Alan Baxter's 2020 novella 'The Roo', which began as a social media joke in response to an article about an aggressive garden-eating Kangaroo, is a slasher-horror, self-described "gonzo" narrative. Unsurprisingly, gore and conflict are prominent fixtures in 'The Roo', and they quickly form a rhythm, a pattern of violence. The disruptive violence of the text, along with several of its other generative elements, constitute the text’s 'Stimmung'. A reading for 'Stimmung' uncovers the capacities to which the novella can affectively engage with readers, by means of its genre play, performative efficiency, and especially its violent resonances. My close reading reveals the extent to which 'The Roo' takes up and takes on different forms of violence, whether it resonates with Rob Nixon’s conception of slow violence or what Slavoj Žižek refers to as performative efficiency.
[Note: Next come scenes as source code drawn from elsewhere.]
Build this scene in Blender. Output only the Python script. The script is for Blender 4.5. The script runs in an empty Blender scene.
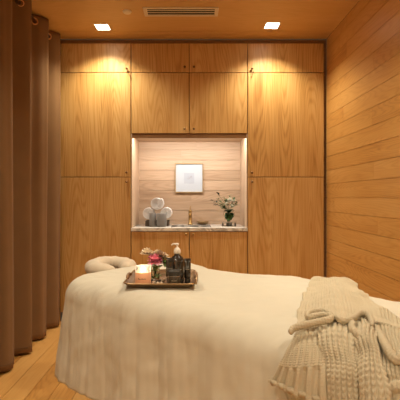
import bpy, math, random
import numpy as np
from mathutils import Vector, Matrix, noise
random.seed(7)
R = math.radians
PI = math.pi
scn = bpy.context.scene
COL = scn.collection

# ------------------------------------------------------------------ helpers
class MB:
    """collects shapes, links them as ONE mesh object"""
    def __init__(s): s.v = []; s.f = []; s.uv = {}; s.tone = None; s.tones = []
    def add(s, vs, fs, M=None):
        o = len(s.v)
        if M is not None: vs = [tuple(M @ Vector(p)) for p in vs]
        s.v += [tuple(p) for p in vs]; s.f += [tuple(i + o for i in f) for f in fs]
        if s.tone is not None: s.tones += [s.tone] * len(vs)
        return s
    def box(s, x0, x1, y0, y1, z0, z1, M=None):
        vs = [(x, y, z) for x in (x0, x1) for y in (y0, y1) for z in (z0, z1)]
        fs = [(0, 1, 3, 2), (4, 6, 7, 5), (0, 4, 5, 1), (2, 3, 7, 6), (0, 2, 6, 4), (1, 5, 7, 3)]
        return s.add(vs, fs, M)
    def lathe(s, prof, n=24, M=None, cap=True):
        vs = []; fs = []
        for r, z in prof:
            for k in range(n):
                a = 2 * PI * k / n; vs.append((r * math.cos(a), r * math.sin(a), z))
        for i in range(len(prof) - 1):
            for k in range(n):
                k2 = (k + 1) % n
                fs.append((i * n + k, i * n + k2, (i + 1) * n + k2, (i + 1) * n + k))
        if cap:
            if prof[0][0] > 1e-6: fs.append(tuple(range(n - 1, -1, -1)))
            if prof[-1][0] > 1e-6: fs.append(tuple((len(prof) - 1) * n + k for k in range(n)))
        return s.add(vs, fs, M)
    def tube(s, pts, r, n=8, closed=False, M=None):
        pts = [Vector(p) for p in pts]; m = len(pts)
        rr = r if isinstance(r, (list, tuple)) else [r] * m
        vs = []; fs = []; ref = None
        for i, p in enumerate(pts):
            a = pts[(i - 1) % m] if (closed or i > 0) else p
            b = pts[(i + 1) % m] if (closed or i < m - 1) else p
            t = (b - a).normalized()
            if ref is None: ref = t.orthogonal().normalized()
            ref = (ref - t * ref.dot(t)).normalized(); bi = t.cross(ref)
            for k in range(n):
                an = 2 * PI * k / n
                vs.append(tuple(p + (ref * math.cos(an) + bi * math.sin(an)) * rr[i]))
        for i in range(m if closed else m - 1):
            j = (i + 1) % m
            for k in range(n):
                k2 = (k + 1) % n; fs.append((i * n + k, i * n + k2, j * n + k2, j * n + k))
        if not closed:
            fs.append(tuple(range(n - 1, -1, -1))); fs.append(tuple((m - 1) * n + k for k in range(n)))
        return s.add(vs, fs, M)
    def sphere(s, c, r, n=12, m=8, sc=(1, 1, 1), M=None):
        vs = [(c[0], c[1], c[2] - r * sc[2])]; fs = []
        for i in range(1, m):
            ph = -PI / 2 + PI * i / m
            for k in range(n):
                a = 2 * PI * k / n
                vs.append((c[0] + r * sc[0] * math.cos(ph) * math.cos(a), c[1] + r * sc[1] * math.cos(ph) * math.sin(a), c[2] + r * sc[2] * math.sin(ph)))
        vs.append((c[0], c[1], c[2] + r * sc[2])); L = len(vs) - 1
        for k in range(n):
            k2 = (k + 1) % n
            fs.append((0, 1 + k2, 1 + k)); fs.append((L, L - n + k, L - n + k2))
            for i in range(m - 2):
                a = 1 + i * n; fs.append((a + k, a + k2, a + n + k2, a + n + k))
        return s.add(vs, fs, M)
    def build(s, name, mat, parent=None, smooth=False, bevel=0, seg=2, loc=None):
        off = Vector((0, 0, 0))
        p = parent
        while p is not None: off += p.location; p = p.parent
        if loc is not None: off += Vector(loc) - off
        me = bpy.data.meshes.new(name)
        me.from_pydata([(a - off.x, b - off.y, c - off.z) for a, b, c in s.v], [], s.f)
        if s.tones:
            at = me.color_attributes.new('tone', 'FLOAT_COLOR', 'POINT')
            at.data.foreach_set('color', [q for t in s.tones for q in t])
        me.update()
        o = bpy.data.objects.new(name, me); COL.objects.link(o)
        if mat: me.materials.append(mat)
        if smooth: me.polygons.foreach_set('use_smooth', [True] * len(me.polygons))
        if parent is not None: o.parent = parent
        if loc is not None and parent is None: o.location = loc
        if bevel:
            b = o.modifiers.new('bevel', 'BEVEL'); b.width = bevel; b.segments = seg; b.limit_method = 'ANGLE'; b.angle_limit = R(40)
        return o

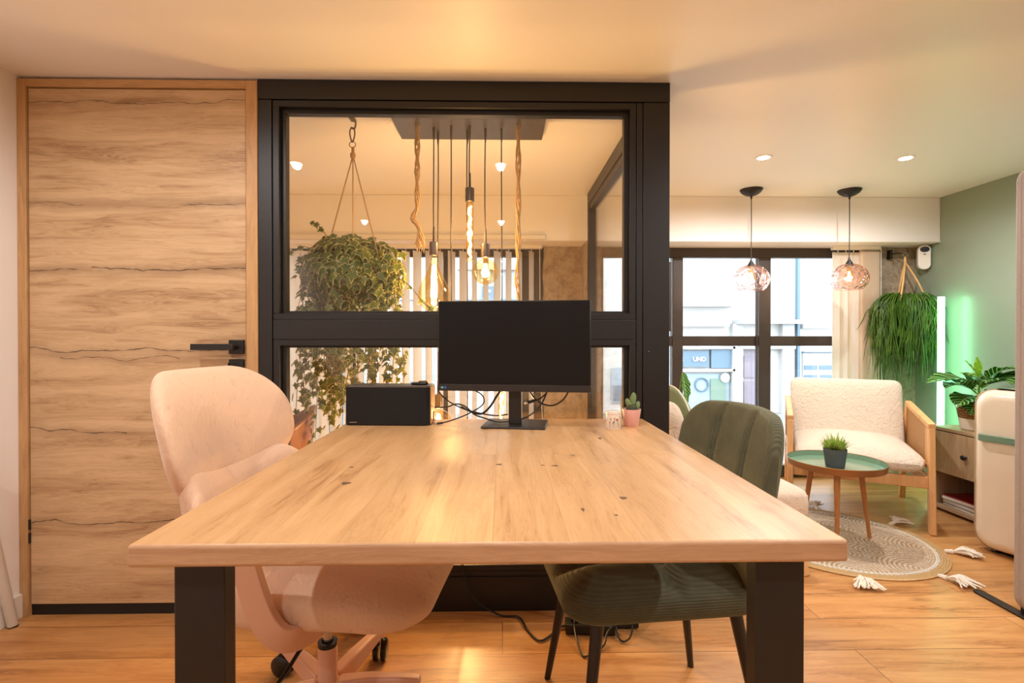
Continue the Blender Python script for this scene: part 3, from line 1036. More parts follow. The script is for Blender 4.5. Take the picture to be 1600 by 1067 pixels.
# candle and cactus ---------------------------------------------------
ca = thing('candle', 'small white lidded candle tin printed with wild flowers, next to the cactus', 'candle', (0.379, 1.742, DZ))
MB().lathe([(0.0235, 0.0), (0.0245, 0.003), (0.0245, 0.049), (0.0235, 0.050)], seg=36).build('tin', M['candle'], ca, world=False)
MB().lathe([(0.0252, 0.050), (0.0255, 0.052), (0.0252, 0.058), (0.022, 0.0595)], seg=36).build('lid', M['candle'], ca, world=False)
fl = [MB(), MB(), MB(), MB()]
rr = random.Random(3)


def oncyl(a, z, r=0.0247):
    return (r * math.cos(a), r * math.sin(a), z)


for i in range(9):
    a = R(-90) + (i - 4) * 0.19
    z1 = rr.uniform(0.018, 0.040)
    lean = rr.uniform(-0.12, 0.12)
    fl[0].tube([oncyl(a + lean * u, 0.004 + (z1 - 0.004) * u) for u in (0, .33, .66, 1)], 0.00045, 4)
    j = rr.choice((1, 1, 2, 3))
    for q in range(4):
        fl[j].ball(oncyl(a + lean + rr.uniform(-.09, .09), z1 + rr.uniform(-.003, .004)), (0.0016, 0.0016, 0.0014), 6, 4)
for mb_, nm, rgb in zip(fl, ('printed_stems', 'printed_dark_flowers', 'printed_red_flowers', 'printed_leaves'), ((120, 110, 100), (60, 56, 70), (190, 60, 50), (150, 160, 100))):
    mb_.build(nm, plain(nm, rgb, 0.6), ca, world=False)

cc = thing('cactus', 'small bunny-ear cactus in a pink ceramic pot at the desk corner', 'cactus', (0.452, 1.785, DZ))
pot = MB().lathe([(0.0225, 0), (0.024, 0.002), (0.0325, 0.056), (0.0325, 0.060), (0.0295, 0.060), (0.028, 0.052)], seg=36, cap1=False).build('pot', M['pink_pot'], cc, world=False)
MB().lathe([(0.001, 0.051), (0.0285, 0.050)], seg=24).build('soil', M['soil'], cc, world=False)
MB().ball((0, 0, 0.062), (0.019, 0.018, 0.017), 20, 12).build('cactus_base', M['cactus_dark'], cc, world=False)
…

The novel's cycles of violence put center stage the links between domestic abuse and rural dispossession. The article attunes to and consolidates these conceptions of violence and 'Stimmung' to gesture toward key elements producing presence and aesthetic experience, drawing from the scholarship of Rita Felski and Hans Ulrich Gumbrecht, amongst others.